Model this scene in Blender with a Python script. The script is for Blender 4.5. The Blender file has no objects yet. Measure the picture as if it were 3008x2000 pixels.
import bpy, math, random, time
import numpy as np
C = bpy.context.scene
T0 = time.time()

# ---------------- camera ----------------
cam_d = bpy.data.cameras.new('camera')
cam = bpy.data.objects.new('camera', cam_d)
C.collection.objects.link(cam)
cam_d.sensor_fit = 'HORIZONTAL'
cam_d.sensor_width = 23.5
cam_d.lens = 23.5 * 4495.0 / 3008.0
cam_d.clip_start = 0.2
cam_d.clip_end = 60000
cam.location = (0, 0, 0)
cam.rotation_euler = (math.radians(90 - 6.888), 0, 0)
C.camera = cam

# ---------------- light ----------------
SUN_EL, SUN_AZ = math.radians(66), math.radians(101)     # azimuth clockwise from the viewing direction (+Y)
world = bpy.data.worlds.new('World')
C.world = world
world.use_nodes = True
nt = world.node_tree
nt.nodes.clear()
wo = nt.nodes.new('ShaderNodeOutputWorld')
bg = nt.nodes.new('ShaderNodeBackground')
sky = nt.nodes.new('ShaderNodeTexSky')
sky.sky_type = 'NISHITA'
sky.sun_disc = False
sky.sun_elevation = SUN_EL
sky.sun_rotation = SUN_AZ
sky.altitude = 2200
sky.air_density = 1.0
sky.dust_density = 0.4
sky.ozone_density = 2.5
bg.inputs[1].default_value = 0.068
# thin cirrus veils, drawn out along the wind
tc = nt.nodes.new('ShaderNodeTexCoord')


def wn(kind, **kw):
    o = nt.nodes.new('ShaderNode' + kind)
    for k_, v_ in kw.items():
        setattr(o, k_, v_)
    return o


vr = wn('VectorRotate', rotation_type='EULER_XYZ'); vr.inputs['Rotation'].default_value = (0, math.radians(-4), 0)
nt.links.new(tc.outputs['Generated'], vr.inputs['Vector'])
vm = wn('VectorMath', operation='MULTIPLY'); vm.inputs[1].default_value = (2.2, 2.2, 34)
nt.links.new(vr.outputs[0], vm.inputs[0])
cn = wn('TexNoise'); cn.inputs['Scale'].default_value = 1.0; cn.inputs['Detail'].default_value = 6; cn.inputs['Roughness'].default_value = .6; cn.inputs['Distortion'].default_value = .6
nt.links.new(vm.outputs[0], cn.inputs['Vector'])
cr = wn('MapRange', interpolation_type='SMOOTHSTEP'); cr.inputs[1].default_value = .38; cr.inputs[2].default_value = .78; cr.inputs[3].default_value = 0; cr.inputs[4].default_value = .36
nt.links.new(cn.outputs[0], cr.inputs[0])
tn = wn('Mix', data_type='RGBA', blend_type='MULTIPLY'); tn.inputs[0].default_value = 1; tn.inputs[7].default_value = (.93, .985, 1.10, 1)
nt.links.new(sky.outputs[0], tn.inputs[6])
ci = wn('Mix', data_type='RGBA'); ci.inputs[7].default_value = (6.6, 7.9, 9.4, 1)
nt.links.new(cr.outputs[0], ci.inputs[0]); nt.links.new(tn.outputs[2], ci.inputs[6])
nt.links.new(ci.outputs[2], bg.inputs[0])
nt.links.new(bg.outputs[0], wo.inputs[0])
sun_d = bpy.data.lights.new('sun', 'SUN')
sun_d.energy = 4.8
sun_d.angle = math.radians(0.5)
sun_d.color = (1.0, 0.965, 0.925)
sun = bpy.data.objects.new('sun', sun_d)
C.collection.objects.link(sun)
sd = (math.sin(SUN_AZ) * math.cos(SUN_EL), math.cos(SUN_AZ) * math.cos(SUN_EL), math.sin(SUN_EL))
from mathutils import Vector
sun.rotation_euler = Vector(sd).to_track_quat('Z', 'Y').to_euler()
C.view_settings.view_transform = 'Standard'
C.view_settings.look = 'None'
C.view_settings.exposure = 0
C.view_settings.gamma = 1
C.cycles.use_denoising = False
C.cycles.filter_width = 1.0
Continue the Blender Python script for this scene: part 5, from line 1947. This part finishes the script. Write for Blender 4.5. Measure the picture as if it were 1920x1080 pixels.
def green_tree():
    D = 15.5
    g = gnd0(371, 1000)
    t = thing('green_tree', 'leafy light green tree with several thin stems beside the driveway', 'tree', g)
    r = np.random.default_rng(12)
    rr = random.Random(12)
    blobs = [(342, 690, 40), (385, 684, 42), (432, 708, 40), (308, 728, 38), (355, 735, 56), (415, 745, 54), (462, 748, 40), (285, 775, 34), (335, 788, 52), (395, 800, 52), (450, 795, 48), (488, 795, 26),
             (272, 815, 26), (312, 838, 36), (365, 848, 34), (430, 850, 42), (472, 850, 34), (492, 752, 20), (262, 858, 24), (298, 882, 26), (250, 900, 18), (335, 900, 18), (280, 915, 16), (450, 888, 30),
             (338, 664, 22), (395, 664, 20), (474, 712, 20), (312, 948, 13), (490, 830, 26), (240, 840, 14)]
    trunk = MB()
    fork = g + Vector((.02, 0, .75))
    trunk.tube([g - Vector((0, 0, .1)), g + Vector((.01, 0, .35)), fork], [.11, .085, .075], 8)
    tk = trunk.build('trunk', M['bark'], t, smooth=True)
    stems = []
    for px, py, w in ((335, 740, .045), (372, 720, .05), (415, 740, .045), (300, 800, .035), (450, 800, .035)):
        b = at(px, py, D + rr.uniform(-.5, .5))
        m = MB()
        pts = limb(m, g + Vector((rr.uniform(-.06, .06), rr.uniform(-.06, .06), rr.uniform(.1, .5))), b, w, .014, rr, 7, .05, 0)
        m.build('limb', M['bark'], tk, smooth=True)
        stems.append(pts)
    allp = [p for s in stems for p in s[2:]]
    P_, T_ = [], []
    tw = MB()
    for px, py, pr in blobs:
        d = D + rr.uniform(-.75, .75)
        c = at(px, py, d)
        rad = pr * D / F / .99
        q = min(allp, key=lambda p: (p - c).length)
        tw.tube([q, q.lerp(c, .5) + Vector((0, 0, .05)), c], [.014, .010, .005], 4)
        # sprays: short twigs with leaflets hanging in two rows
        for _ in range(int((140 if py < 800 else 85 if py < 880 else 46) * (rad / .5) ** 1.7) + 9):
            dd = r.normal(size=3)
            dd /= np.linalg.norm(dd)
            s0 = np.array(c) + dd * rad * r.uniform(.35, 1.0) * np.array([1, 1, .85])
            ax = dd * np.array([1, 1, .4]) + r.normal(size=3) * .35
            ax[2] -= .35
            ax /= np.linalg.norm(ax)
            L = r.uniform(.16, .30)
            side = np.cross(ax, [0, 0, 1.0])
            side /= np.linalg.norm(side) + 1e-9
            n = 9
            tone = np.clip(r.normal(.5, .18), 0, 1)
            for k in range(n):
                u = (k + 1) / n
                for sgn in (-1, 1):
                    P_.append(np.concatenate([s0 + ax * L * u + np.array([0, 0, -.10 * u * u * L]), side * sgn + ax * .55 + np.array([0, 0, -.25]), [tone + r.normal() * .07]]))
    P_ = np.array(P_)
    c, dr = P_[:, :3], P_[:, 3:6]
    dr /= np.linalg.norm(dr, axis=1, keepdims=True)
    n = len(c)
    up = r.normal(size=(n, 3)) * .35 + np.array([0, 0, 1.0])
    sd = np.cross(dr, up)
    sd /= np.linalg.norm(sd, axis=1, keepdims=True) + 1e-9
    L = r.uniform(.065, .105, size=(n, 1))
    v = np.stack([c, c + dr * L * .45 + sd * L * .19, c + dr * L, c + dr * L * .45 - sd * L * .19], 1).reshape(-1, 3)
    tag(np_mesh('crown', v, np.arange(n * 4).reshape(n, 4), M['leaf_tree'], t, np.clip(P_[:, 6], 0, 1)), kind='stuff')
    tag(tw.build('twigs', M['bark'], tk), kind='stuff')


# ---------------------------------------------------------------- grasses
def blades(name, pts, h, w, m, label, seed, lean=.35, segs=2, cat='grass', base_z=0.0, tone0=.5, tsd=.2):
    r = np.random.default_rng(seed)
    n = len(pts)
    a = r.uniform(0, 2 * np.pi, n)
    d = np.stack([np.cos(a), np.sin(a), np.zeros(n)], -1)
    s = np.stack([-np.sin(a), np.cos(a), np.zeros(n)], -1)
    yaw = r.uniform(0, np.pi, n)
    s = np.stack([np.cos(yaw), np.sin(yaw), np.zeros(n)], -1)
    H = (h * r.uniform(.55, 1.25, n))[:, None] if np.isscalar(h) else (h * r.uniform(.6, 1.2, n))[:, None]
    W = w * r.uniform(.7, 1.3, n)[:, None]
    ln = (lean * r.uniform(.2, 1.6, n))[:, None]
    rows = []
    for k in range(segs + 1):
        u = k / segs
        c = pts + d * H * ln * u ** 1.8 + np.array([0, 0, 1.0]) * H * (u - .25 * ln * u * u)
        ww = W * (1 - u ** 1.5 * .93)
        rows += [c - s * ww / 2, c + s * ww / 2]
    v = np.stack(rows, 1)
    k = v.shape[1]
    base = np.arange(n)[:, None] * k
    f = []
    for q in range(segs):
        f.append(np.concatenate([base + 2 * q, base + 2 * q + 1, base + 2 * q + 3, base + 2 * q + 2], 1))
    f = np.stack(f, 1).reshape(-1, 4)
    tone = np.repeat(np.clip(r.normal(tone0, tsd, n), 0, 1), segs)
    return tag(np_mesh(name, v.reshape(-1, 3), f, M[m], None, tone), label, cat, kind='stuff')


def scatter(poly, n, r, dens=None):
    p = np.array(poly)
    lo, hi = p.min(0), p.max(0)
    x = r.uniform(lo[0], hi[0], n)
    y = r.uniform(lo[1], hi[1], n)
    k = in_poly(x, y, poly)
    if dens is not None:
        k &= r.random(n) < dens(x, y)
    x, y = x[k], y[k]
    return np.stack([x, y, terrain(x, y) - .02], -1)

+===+

Repeat only the lines above, from the first line of the entries through the line that contains "T0 = time.time()", including both ends.

Model this scene in Blender with a Python script. The script is for Blender 4.5. The Blender file has no objects yet. Measure the picture as if it were 3008x2000 pixels.
import bpy, math, random, time
import numpy as np
C = bpy.context.scene
T0 = time.time()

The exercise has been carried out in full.